* Given instruction *
The answer is a single number: how many lines hold the string "objects".

* Dataset excerpt *
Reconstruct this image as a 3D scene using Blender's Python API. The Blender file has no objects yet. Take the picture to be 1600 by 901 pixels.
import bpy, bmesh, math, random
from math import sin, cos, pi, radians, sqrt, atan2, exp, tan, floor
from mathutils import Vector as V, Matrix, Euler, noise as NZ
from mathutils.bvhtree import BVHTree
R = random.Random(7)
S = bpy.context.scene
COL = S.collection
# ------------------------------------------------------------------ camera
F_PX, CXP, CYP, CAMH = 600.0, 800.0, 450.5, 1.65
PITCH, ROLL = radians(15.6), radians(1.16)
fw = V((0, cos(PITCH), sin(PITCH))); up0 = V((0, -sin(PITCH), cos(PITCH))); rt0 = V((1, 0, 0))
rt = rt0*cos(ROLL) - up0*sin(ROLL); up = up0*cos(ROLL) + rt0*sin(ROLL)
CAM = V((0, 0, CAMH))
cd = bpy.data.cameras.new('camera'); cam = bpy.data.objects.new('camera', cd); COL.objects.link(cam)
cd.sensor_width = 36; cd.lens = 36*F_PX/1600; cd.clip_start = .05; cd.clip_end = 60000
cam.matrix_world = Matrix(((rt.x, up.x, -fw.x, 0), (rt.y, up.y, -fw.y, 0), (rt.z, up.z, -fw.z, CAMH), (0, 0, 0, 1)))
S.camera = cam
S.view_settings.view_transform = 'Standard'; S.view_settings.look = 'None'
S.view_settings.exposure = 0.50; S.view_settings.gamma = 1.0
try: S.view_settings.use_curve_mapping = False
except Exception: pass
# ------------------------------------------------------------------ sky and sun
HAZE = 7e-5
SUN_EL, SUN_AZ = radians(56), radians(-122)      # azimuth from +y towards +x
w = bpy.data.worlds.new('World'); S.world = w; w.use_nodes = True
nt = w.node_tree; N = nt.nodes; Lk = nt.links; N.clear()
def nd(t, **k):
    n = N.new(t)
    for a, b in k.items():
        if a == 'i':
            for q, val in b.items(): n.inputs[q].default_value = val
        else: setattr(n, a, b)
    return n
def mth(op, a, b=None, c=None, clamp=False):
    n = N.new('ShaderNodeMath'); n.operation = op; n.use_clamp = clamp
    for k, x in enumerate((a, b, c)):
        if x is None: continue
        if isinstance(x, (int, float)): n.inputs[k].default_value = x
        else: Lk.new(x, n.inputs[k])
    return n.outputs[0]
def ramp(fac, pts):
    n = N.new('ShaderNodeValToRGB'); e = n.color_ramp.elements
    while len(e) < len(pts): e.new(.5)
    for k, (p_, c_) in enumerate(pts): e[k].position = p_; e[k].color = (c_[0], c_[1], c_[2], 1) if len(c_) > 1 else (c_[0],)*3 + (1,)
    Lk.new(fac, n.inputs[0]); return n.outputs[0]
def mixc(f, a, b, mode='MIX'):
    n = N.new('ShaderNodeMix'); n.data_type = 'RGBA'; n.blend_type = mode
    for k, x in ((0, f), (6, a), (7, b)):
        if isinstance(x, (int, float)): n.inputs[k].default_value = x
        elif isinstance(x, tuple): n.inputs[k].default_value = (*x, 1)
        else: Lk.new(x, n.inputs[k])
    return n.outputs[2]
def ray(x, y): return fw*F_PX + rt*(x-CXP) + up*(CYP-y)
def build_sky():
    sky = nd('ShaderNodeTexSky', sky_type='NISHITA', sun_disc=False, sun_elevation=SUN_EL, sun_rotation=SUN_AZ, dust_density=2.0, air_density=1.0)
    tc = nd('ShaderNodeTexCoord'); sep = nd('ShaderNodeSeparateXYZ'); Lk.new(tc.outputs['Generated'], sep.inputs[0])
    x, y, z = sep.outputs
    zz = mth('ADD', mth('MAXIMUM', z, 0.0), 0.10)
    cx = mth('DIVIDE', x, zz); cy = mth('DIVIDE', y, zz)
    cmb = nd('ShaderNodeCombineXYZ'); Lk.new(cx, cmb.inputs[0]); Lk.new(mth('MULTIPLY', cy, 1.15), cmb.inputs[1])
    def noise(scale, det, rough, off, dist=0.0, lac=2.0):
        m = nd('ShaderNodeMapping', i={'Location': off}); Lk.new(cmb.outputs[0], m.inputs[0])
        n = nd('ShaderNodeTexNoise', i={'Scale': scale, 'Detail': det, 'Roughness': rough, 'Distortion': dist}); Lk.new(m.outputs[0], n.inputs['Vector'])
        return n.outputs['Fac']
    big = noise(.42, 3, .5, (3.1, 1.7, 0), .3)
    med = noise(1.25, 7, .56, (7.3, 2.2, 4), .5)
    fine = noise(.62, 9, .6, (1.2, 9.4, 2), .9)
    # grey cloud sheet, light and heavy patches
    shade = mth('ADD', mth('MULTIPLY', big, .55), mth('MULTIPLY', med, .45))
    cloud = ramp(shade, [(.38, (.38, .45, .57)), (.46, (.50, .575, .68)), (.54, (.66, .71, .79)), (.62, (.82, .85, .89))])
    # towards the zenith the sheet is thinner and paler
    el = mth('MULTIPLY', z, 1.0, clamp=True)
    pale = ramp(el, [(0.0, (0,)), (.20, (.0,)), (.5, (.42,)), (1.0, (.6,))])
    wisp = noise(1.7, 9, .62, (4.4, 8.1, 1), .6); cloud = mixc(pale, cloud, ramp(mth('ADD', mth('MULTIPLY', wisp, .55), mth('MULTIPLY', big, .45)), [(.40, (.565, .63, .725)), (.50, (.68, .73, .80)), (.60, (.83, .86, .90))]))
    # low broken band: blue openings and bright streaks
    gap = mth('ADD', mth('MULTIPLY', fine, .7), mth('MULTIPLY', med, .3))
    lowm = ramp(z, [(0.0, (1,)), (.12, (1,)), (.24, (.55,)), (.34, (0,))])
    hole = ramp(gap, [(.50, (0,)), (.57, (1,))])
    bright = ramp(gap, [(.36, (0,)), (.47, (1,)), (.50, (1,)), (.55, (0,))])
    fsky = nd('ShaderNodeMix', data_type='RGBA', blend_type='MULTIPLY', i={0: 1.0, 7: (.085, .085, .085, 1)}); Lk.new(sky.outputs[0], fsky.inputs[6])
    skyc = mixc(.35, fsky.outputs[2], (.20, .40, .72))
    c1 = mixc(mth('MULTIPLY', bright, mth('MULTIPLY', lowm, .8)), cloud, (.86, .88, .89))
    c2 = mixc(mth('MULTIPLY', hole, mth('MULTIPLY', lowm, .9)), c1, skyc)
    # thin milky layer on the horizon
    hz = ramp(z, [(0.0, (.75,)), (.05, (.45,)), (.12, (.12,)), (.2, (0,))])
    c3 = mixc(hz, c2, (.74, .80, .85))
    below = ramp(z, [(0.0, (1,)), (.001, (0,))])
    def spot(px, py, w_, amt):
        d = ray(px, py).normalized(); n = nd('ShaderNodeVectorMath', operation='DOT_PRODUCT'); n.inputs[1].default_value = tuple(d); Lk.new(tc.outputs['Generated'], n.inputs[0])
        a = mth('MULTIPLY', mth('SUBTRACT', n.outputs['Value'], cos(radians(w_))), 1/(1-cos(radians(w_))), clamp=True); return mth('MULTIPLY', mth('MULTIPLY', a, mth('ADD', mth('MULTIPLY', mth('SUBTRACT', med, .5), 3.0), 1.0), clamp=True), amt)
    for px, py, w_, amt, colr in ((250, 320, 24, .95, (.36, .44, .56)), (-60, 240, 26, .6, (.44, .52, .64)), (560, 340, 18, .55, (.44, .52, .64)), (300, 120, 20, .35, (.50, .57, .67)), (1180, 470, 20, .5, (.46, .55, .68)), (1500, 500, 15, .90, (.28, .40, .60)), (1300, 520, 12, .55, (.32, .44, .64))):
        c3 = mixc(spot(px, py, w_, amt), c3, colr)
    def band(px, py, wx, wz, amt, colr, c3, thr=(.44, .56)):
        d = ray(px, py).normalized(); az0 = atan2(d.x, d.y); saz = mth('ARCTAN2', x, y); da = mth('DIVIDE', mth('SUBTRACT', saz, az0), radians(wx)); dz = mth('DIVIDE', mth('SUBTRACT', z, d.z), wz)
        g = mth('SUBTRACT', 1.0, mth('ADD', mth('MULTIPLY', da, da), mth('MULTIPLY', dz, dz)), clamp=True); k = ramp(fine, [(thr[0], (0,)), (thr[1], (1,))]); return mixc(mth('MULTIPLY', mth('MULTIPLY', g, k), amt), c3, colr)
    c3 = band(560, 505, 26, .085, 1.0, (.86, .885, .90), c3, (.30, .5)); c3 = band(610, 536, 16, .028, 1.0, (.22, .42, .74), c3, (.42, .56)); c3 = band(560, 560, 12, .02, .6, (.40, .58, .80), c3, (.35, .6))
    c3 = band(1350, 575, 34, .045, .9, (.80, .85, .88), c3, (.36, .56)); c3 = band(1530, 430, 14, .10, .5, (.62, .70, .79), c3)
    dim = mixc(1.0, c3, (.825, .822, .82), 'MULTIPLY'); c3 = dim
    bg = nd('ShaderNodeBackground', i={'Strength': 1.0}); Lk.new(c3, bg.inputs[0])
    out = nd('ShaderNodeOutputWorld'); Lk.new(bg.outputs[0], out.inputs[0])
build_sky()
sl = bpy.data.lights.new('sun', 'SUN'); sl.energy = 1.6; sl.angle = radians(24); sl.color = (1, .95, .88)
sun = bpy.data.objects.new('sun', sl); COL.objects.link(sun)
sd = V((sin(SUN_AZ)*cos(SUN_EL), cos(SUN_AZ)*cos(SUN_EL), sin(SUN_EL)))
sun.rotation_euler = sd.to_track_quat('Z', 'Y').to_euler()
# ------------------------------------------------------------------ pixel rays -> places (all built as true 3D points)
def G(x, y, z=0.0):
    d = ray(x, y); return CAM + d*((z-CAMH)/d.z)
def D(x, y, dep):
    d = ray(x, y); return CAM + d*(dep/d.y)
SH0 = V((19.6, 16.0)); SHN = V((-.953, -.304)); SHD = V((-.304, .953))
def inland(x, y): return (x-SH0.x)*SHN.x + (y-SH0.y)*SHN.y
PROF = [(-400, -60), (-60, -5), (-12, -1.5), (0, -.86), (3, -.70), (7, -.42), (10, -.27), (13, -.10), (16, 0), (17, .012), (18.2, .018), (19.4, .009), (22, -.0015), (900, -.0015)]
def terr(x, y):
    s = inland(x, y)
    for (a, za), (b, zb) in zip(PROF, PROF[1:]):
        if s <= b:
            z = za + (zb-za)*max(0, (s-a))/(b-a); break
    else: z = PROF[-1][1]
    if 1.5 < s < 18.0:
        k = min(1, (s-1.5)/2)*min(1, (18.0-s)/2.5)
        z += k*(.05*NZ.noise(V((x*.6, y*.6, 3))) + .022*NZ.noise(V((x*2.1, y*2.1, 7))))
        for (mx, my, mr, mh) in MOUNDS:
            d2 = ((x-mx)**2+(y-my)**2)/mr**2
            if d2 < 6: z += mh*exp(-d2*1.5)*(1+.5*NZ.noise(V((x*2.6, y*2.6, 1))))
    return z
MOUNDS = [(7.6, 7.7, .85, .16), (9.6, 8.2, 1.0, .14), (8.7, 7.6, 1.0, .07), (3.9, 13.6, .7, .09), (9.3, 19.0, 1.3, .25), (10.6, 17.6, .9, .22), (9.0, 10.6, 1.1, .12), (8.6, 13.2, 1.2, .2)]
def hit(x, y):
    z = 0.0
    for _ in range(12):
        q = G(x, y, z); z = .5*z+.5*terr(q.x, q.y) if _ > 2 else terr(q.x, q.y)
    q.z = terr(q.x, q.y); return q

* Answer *
3